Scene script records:
┏━━
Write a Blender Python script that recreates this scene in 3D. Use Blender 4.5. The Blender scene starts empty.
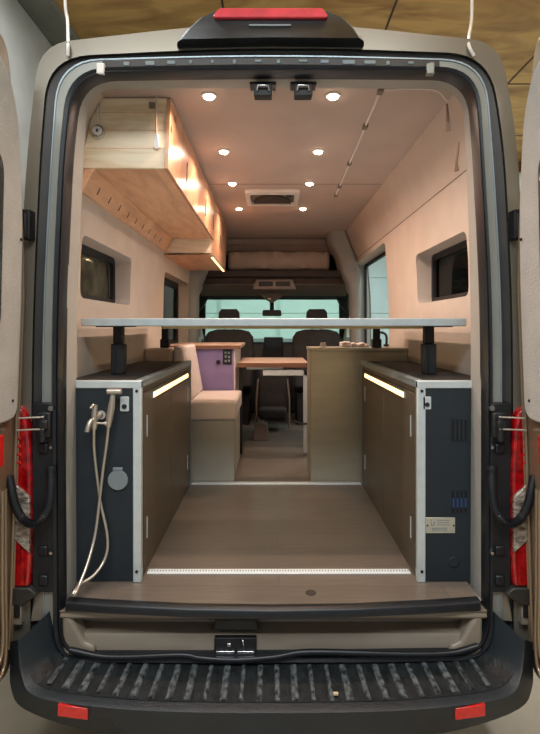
import bpy, bmesh, math, random
from mathutils import Vector, Matrix
random.seed(7)
PI = math.pi
S = bpy.context.scene
COL = S.collection

# ------------------------------------------------------------------ camera
CY, CZ, F = -2.02, 1.03, 530.0            # camera behind the van, z=0 is the cargo floor
cd = bpy.data.cameras.new('camera'); cam = bpy.data.objects.new('camera', cd); COL.objects.link(cam)
cd.sensor_fit = 'HORIZONTAL'; cd.sensor_width = 36; cd.lens = 36*F/540
cd.shift_x = -1/540; cd.shift_y = -39/540; cd.clip_start = .02
cam.location = (0, CY, CZ); cam.rotation_euler = (PI/2, 0, 0)
S.camera = cam
# ------------------------------------------------------------------ world, lights, exposure
w = bpy.data.worlds.new('world'); S.world = w; w.use_nodes = True
w.node_tree.nodes['Background'].inputs[0].default_value = (.75, .85, 1, 1)
w.node_tree.nodes['Background'].inputs[1].default_value = .30
def area(name, loc, sx, sy, power, col, rot=(0, 0, 0), spread=None):
    l = bpy.data.lights.new(name, 'AREA'); l.shape = 'RECTANGLE'; l.size = sx; l.size_y = sy
    l.energy = power; l.color = col
    if spread: l.spread = spread
    o = bpy.data.objects.new(name, l); COL.objects.link(o); o.location = loc; o.rotation_euler = rot
    return o
area('shop_light_rear', (-.2, -2.1, 2.85), 2.4, 1.0, 88, (.93, .97, 1))
area('shop_light_side', (.9, .9, 2.9), .2, 1.2, 9, (1, .93, .82))
area('shop_light_left', (-.9, .3, 2.9), .2, 1.2, 14, (.92, .97, 1))
area('fill_uplight', (.5, -.5, 2.5), 1.2, .25, 16, (1, .96, .88), (PI, 0, 0))  # unseen fill lamp, added to brighten the garage ceiling from below
area('fill_front', (0, 6.1, 2.8), 4.2, .8, 92, (.92, .98, 1))  # unseen fill lamp, added to brighten the far garage wall
area('shop_light_flank', (1.85, 3.2, 2.85), .3, 3.0, 60, (.95, .98, 1))
S.view_settings.view_transform = 'Standard'; S.view_settings.look = 'None'
S.view_settings.gamma = 1; S.view_settings.use_curve_mapping = False
S.view_settings.exposure = 0.35
LED = (1.0, .70, .54)

# ------------------------------------------------------------------ materials
def srgb(r, g, b):
    f = lambda c: (c/255/12.92) if c <= 10 else ((c/255+.055)/1.055)**2.4
    return (f(r), f(g), f(b), 1)
def mat(name, c, rough=.6, metal=0, var=.0, scale=8, stretch=(1, 1, 1), bump=0, bscale=None, c2=None, emit=None, coat=0, detail=4):
    m = bpy.data.materials.new(name); m.use_nodes = True
    N, L = m.node_tree.nodes, m.node_tree.links
    b = N['Principled BSDF']
    b.inputs['Base Color'].default_value = c; b.inputs['Roughness'].default_value = rough; b.inputs['Metallic'].default_value = metal
    if coat: b.inputs['Coat Weight'].default_value = coat
    if emit:
        b.inputs['Emission Color'].default_value = emit[0]; b.inputs['Emission Strength'].default_value = emit[1]
    if var or bump or c2:
        tc = N.new('ShaderNodeTexCoord'); mp = N.new('ShaderNodeMapping'); L.new(tc.outputs['Object'], mp.inputs[0])
        mp.inputs['Scale'].default_value = stretch
        n = N.new('ShaderNodeTexNoise'); n.inputs['Scale'].default_value = scale; n.inputs['Detail'].default_value = detail
        L.new(mp.outputs[0], n.inputs[0])
        r = N.new('ShaderNodeValToRGB')
        d = c2 if c2 else tuple(x*(1-var) for x in c[:3])+(1,)
        u = c if c2 else tuple(min(1, x*(1+var)) for x in c[:3])+(1,)
        r.color_ramp.elements[0].color = d; r.color_ramp.elements[1].color = u
        r.color_ramp.elements[0].position = .35; r.color_ramp.elements[1].position = .65
        L.new(n.outputs['Fac'], r.inputs[0]); L.new(r.outputs[0], b.inputs['Base Color'])
        if bump:
            n2 = N.new('ShaderNodeTexNoise'); n2.inputs['Scale'].default_value = bscale or scale*6; n2.inputs['Detail'].default_value = 3
            L.new(mp.outputs[0], n2.inputs[0])
            bp = N.new('ShaderNodeBump'); bp.inputs['Strength'].default_value = bump; bp.inputs['Distance'].default_value = .01
            L.new(n2.outputs['Fac'], bp.inputs['Height']); L.new(bp.outputs[0], b.inputs['Normal'])
    return m
def wood_mat(name, c, c2, stretch, rough=.5, scale=3.0, knots=True):
    m = bpy.data.materials.new(name); m.use_nodes = True
    N, L = m.node_tree.nodes, m.node_tree.links; b = N['Principled BSDF']; b.inputs['Roughness'].default_value = rough
    tc = N.new('ShaderNodeTexCoord'); mp = N.new('ShaderNodeMapping'); L.new(tc.outputs['Object'], mp.inputs[0]); mp.inputs['Scale'].default_value = stretch
    n = N.new('ShaderNodeTexNoise'); n.inputs['Scale'].default_value = scale; n.inputs['Detail'].default_value = 6; n.inputs['Distortion'].default_value = 1.2
    L.new(mp.outputs[0], n.inputs[0])
    r = N.new('ShaderNodeValToRGB'); r.color_ramp.elements[0].color = c2; r.color_ramp.elements[1].color = c
    r.color_ramp.elements[0].position = .3; r.color_ramp.elements[1].position = .6
    L.new(n.outputs['Fac'], r.inputs[0]); out = r.outputs[0]
    if knots:
        v = N.new('ShaderNodeTexVoronoi'); v.inputs['Scale'].default_value = 3.2; L.new(tc.outputs['Object'], v.inputs[0])
        k = N.new('ShaderNodeValToRGB'); k.color_ramp.elements[0].position = .03; k.color_ramp.elements[1].position = .075
        k.color_ramp.elements[0].color = (.3, .16, .09, 1); k.color_ramp.elements[1].color = (1, 1, 1, 1)
        L.new(v.outputs['Distance'], k.inputs[0])
        x = N.new('ShaderNodeMix'); x.data_type = 'RGBA'; x.blend_type = 'MULTIPLY'; x.inputs[0].default_value = 1
        L.new(out, x.inputs[6]); L.new(k.outputs[0], x.inputs[7]); out = x.outputs[2]
    L.new(out, b.inputs['Base Color'])
    return m
def plank_mat(name, c, c2, pw, plen, rough=.4):
    m = bpy.data.materials.new(name); m.use_nodes = True
    N, L = m.node_tree.nodes, m.node_tree.links; b = N['Principled BSDF']; b.inputs['Roughness'].default_value = rough
    tc = N.new('ShaderNodeTexCoord'); mp = N.new('ShaderNodeMapping'); L.new(tc.outputs['Object'], mp.inputs[0])
    br = N.new('ShaderNodeTexBrick'); br.inputs['Scale'].default_value = 1; br.inputs['Mortar Size'].default_value = .0012
    br.inputs['Brick Width'].default_value = plen; br.inputs['Row Height'].default_value = pw
    br.inputs['Color1'].default_value = c; br.inputs['Color2'].default_value = c2
    br.inputs['Mortar'].default_value = tuple(x*.5 for x in c2[:3])+(1,)
    L.new(mp.outputs[0], br.inputs[0])
    mp2 = N.new('ShaderNodeMapping'); mp2.inputs['Scale'].default_value = (3, 40, 1); L.new(tc.outputs['Object'], mp2.inputs[0])
    n = N.new('ShaderNodeTexNoise'); n.inputs['Scale'].default_value = 2; n.inputs['Detail'].default_value = 6; L.new(mp2.outputs[0], n.inputs[0])
    r = N.new('ShaderNodeValToRGB'); r.color_ramp.elements[0].color = (.84, .84, .84, 1); r.color_ramp.elements[1].color = (1.07, 1.07, 1.07, 1)
    r.color_ramp.elements[0].position = .3; r.color_ramp.elements[1].position = .7
    L.new(n.outputs['Fac'], r.inputs[0])
    x = N.new('ShaderNodeMix'); x.data_type = 'RGBA'; x.blend_type = 'MULTIPLY'; x.inputs[0].default_value = 1
    L.new(br.outputs[0], x.inputs[6]); L.new(r.outputs[0], x.inputs[7]); L.new(x.outputs[2], b.inputs['Base Color'])
    return m
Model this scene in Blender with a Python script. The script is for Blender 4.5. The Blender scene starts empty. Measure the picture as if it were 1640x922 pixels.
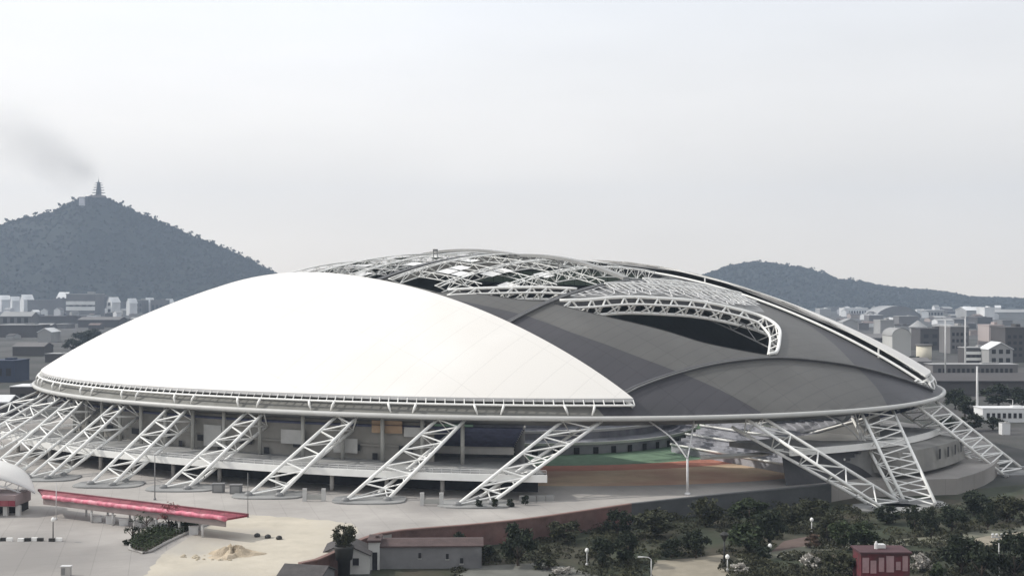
┗━━
SET EXERCISE ▸ From the first line of the material down to the line containing "COL = S.collection", inclusive, return each line exactly, skipping any picture.

TASK ANSWER ▸
Write a Blender Python script that recreates this scene in 3D. Use Blender 4.5. The Blender scene starts empty.
import bpy, bmesh, math, random
from mathutils import Vector, Matrix
random.seed(7)
PI = math.pi
S = bpy.context.scene
COL = S.collection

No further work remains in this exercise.